The dominant pleasures of this book—and there are many subsidiary ones—derive from Wilson’s brilliant exfoliation and habitation of Jesse’s mind and nature. The vast majority of the book is funneled through his absolutely authentic nineteenth-century perceptions—although we do get a rare divergence into Elizabeth’s point of view, and that of a couple of others. And the personality with which Wilson has endowed Jesse is both amiable and wary; whole-hearted and damaged; open yet suspicious, a mix of qualities fully justified by Jesse’s backstory, which is doled out in a natural-seeming manner as he and Elizabeth come to know each other better. And the fact that Jesse’s life history ends up driving the plot of the novel at the end is an elegant capstone.
In Elizabeth—an almost equally dominant, multiplex and resonant creation of Wilson’s—Jesse finds the perfect sounding board and foil for his own passions and hurts, ambitions and fears. The dialogue between them—Elizabeth foul-mouthed, cynical and postmodern, Jesse circumspect, idealistic and Victorian—is entertaining as heck. Yet Jesse never comes off as a hick, nor Elizabeth as an impossible warrior woman.

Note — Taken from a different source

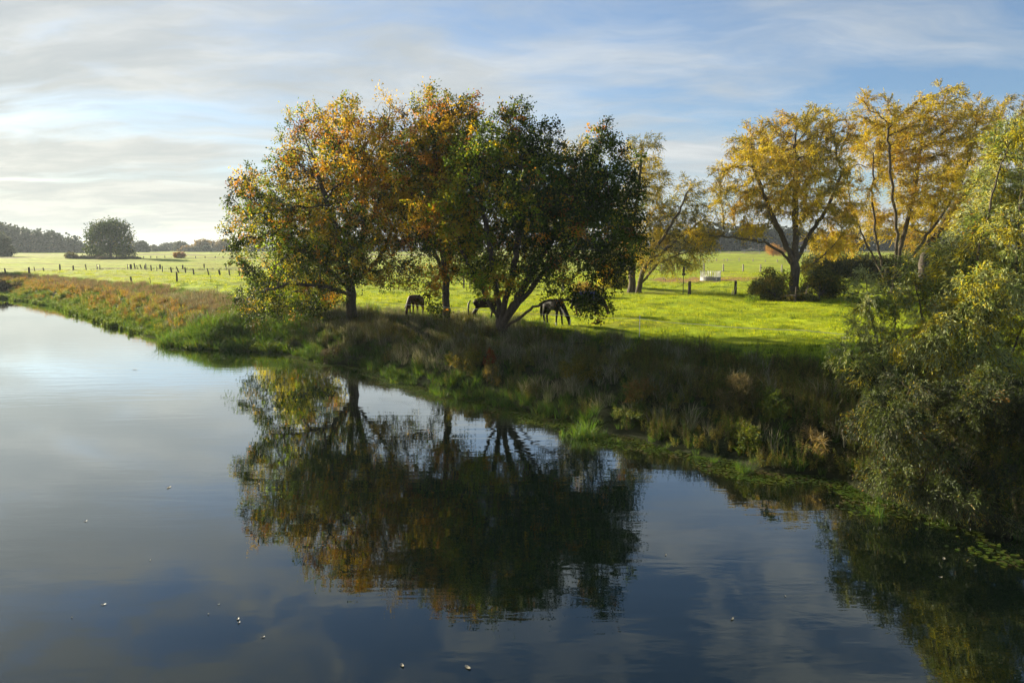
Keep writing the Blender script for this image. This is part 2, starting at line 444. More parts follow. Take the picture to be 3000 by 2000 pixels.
def lobes_px(lst, D, dep, ydep=1.25):
    """photo lobes (px, py, rx, ry[, depth offset]) -> metre ellipsoids at distance D"""
    out = []
    for q in lst:
        w = q[4] if len(q) > 4 else RNG.uniform(-dep, dep)
        c = P(q[0], q[1], D + w)
        k = (D + w) / FPX
        out.append((c, np.array([q[2] * k, max(1.0, q[2] * k * ydep), q[3] * k])))
    return out
def sample_lobes(lobes, N, shell=0.55):
    vol = np.array([np.prod(r) ** 0.8 for _, r in lobes]); vol /= vol.sum()
    pk = RNG.choice(len(lobes), N, p=vol)
    d = RNG.normal(size=(N, 3)); d /= np.linalg.norm(d, axis=1)[:, None]
    rad = RNG.uniform(0, 1, N) ** shell
    C = np.array([c for c, _ in lobes])[pk]; Rr = np.array([r for _, r in lobes])[pk]
    return C + d * Rr * rad[:, None]

def tree(name, label, cat, base, lobes, seeds, nattr, step, kill, rbase, leafmat, bark, leafspec, colfn, group=None,
         rtip=0.012, droop=None, trop=(0, 0, 0.12), minr=0.0, cull=0.0, zmin=None):
    base = np.array(base, float)
    t = thing(name, label, cat, base, group=group)
    att = sample_lobes(lobes, nattr)
    att = att[att[:, 2] > (base[2] + 0.25 if zmin is None else zmin)]
    pos, par = colonize(seeds, att, step, kill, trop=trop)
    V, F, r, acc = skeleton_mesh(pos, par, rbase, rtip, base_z=base[2], minr=minr)
    mesh_obj('trunk', V - base, F, bark, t, smooth=True)
    # leaves sit along the thin twigs, in sprays
    thin = np.where((acc <= leafspec['acc']) & (par >= 0))[0]
    tip = pos[thin]; pd = pos[thin] - pos[par[thin]]; pd /= np.linalg.norm(pd, axis=1)[:, None] + 1e-9
    g = vn(tip, 1.9, 41) + 0.7 * vn(tip, 0.9, 42)
    if cull > -2:
        keep = g > -1.0 + cull; tip = tip[keep]; pd = pd[keep]
    n_ = leafspec['n']
    if droop is None:
        per = n_
        idx = np.repeat(np.arange(len(tip)), per)
        sp = leafspec['spread']
        cen = tip + RNG.normal(size=tip.shape) * sp * 0.9
        sn = RNG.normal(size=tip.shape); sn /= np.linalg.norm(sn, axis=1)[:, None]     # each spray is a loose flattish fan
        off = RNG.normal(size=(len(idx), 3)) * sp * RNG.uniform(0.5, 1.15, len(tip))[idx][:, None]
        off -= 0.65 * (off * sn[idx]).sum(1)[:, None] * sn[idx]
        ax = RNG.normal(size=(len(idx), 3)) * 0.6 + pd[idx] * 0.5 + off / sp * 0.5 + np.array([0, 0, -0.15])
        ax -= 0.7 * (ax * sn[idx]).sum(1)[:, None] * sn[idx]
        ax /= np.linalg.norm(ax, axis=1)[:, None]
        lp = cen[idx] + off
        spray = idx
    else:
        # willow: fine whips that arch over, leaves strung along each
        wn, wl, dr, per = droop
        idx = np.repeat(np.arange(len(tip)), wn)
        d0 = pd[idx] + RNG.normal(size=(len(idx), 3)) * 0.45; d0 /= np.linalg.norm(d0, axis=1)[:, None]
        ln = RNG.uniform(0.5, 1.1, len(idx)) * wl
        tt = (np.arange(per) + 0.5) / per
        lp = tip[idx][:, None] + d0[:, None] * (ln[:, None] * tt)[..., None]
        lp[..., 2] -= dr * (ln[:, None] * tt) ** 2 / wl
        dirs = d0[:, None] * np.ones((1, per, 1)); dirs = dirs.copy(); dirs[..., 2] -= 2 * dr * tt[None] * ln[:, None] / wl
        dirs = dirs.reshape(-1, 3); lp = lp.reshape(-1, 3)
        ax = dirs / (np.linalg.norm(dirs, axis=1)[:, None] + 1e-9) + RNG.normal(size=dirs.shape) * 0.38
        ax[:, 2] -= 0.15
        ax /= np.linalg.norm(ax, axis=1)[:, None]
        lp = lp + RNG.normal(size=lp.shape) * 0.02
        if leafspec.get('whips'):
            e = tip[idx] + d0 * ln[:, None]; e[:, 2] -= dr * ln ** 2 / wl
            mdl = tip[idx] + d0 * (ln * 0.5)[:, None]; mdl[:, 2] -= dr * ln ** 2 / wl * 0.25
            w = leafspec['whips']
            s_ = np.cross(d0, [0, 1, 0]); s_ /= np.linalg.norm(s_, axis=1)[:, None] + 1e-9
            VV = np.stack([tip[idx] - s_ * w, tip[idx] + s_ * w, mdl + s_ * w * 0.8, mdl - s_ * w * 0.8, e + s_ * w * 0.3, e - s_ * w * 0.3], 1).reshape(-1, 3) - base
            i = np.arange(len(idx))[:, None] * 6
            mesh_obj('twigs', VV, np.concatenate([i + np.array([0, 1, 2, 3]), i + np.array([3, 2, 4, 5])], 1).reshape(-1, 4), bark, t)
    ok = lp[:, 2] > base[2] - 1.5
    lp = lp[ok]; ax = ax[ok]
    if droop is None: spray = spray[ok]
    zz = HS(lp[:, :2])[0]; ok = lp[:, 2] > np.maximum(zz + 0.05, 0.06); lp = lp[ok]; ax = ax[ok]
    if droop is None: spray = spray[ok]
    L = RNG.uniform(0.7, 1.3, len(lp)) * leafspec['L']; Wd = L * leafspec['asp'] * RNG.uniform(0.8, 1.2, len(lp))
    tint = colfn(lp)
    if droop is None:                                   # leaves of one spray share most of their hue
        first = colfn(cen)[spray]
        m_ = RNG.uniform(size=len(lp)) < 0.7
        tint[m_] = first[m_] * RNG.uniform(0.8, 1.2, (m_.sum(), 1))
    cr = leaf_mesh('crown', lp - base, ax, L, Wd, tint, leafmat, t)
    print(name, 'nodes', len(pos), 'leaves', len(lp))
    return t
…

So the doings of these two, both romantic and professional, set wholly in the past (we never see the upstream end of the linkage) constitute a kind of classic detective-novel-cum-thriller along the lines of something Conan Doyle or John Buchan or Eugene Sue might have written.
But of course Wilson layers in the solid speculative elements as well. The peculiar nature of his time-travel device—“material translations in ontological Hilbert space”—as well as the culture clashes (and the question of which, if either, civilization is superior, which inferior?), and the humorous “Mozart in mirrorshades” riffs of the inter-era mixing (Jesse becomes a big fan of Jimi Hendrix’s music) all receive an intelligent and surprising workout that complements and supplements the main story.
By setting his tale totally in the past—unlike, say, the recent and somewhat allied Wesley Chu novel Time Salvager, which used the skipping-around-among-eras method deployed by other classics of this sub-genre, such as those by Silverberg, Willis and Baker—Wilson achieves the kind of solidity of portraiture—of time and character—these others do not necessarily evoke.
The infamous advertisement by the Science Fiction Book Club for Asimov’s The End of Eternity—“You travelled through time to taste forbidden love…but now you must murder her!”—might be rephrased here as “She travelled through time to taste forbidden murder…and now you must love her!”
All silliness aside, this fine novel offers a solid superstructure of adventure, romance, humor and tragedy whose essential foundation is the enticing weirdness of cosmic principles remade “nearer to the heart’s desire.”